Hace unos días una compañera de trabajo acabada de aterrizar del más allá se sorprendía por lo mal que vestimos los barceloneses sobre todo en verano y ¡qué diferencia con los de Valladolid!, que hasta incluso para salir a tirar la basura se ponen las pieles aunque estén a 40 grados. Mucha camiseta y poca corbata, decía. Y desde que el sector upper Diagonal se ha vuelto independentista para no perder los privilegios de siempre, todavía más supongo.

Y pensando en nuestro look zarrapastroso y en cómo nos gusta disfrazarnos con camisetas con lemas ininteligibles, me ha venido el recuerdo de las Diadas de cuando yo era más joven.

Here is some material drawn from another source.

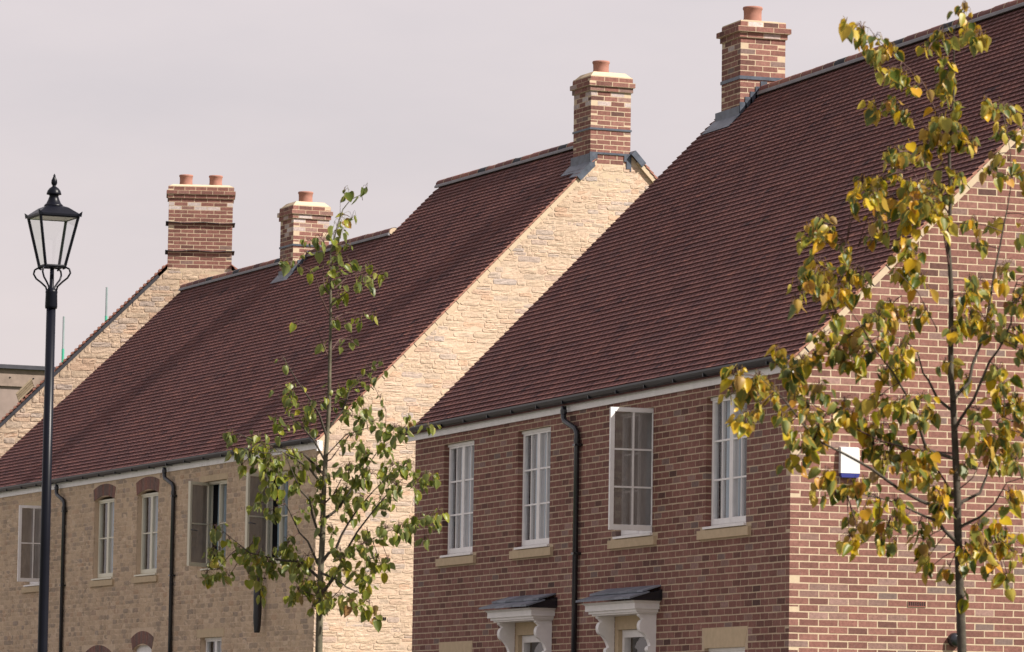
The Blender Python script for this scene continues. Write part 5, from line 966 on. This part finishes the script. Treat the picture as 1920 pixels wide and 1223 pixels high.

Por razones hormonales, mi grupo de amigos –hijos todos del extrarradio inmigrante- congenió con otros grupos de barrios más pudientes con una larga colección de apellidos catalanes compuestos. El 11-S nos reencontrábamos todos después de las vacaciones: unos pálidos por haber pasado el verano en la ciudad trabajando y otros luciendo moreno ampurdanés o menorquín. Por un día ellos dejaban el polo Lacoste en el cajón y se ponían el uniforme casual de Diada, pero se veía claro quién era de casa bien y quién no a pesar de que nos intercambiásemos los fulares que puso de moda Lluís Llach junto con los jerséis Privata y los zapatos Pielsa.

Han pasado muchos años y han llovido muchas piedras desde entonces, pero hay cosas que no han cambiado mucho. Ahora como antes, celebrar la Diada es reencontrarse con amigos y conocidos para explicar qué divertido es zambullirse en aguas turquesas desde un yate con bandera española como ha hecho un Artur Mas de vuelta de muchas cosas. También es el lugar idóneo para lucir y sudar la camiseta. La pena es que, a diferencia del amplio abanico de proclamas y colores de antes reflejo de la pluralidad de la sociedad catalana, ahora todo el mundo lleva la misma y leído el lema de una, leídos todos. ¡Qué gran negocio para las entidades patrióticas y qué falta de imaginación más grande! Menos mal que el año que viene ya seremos libres para vestir como queramos.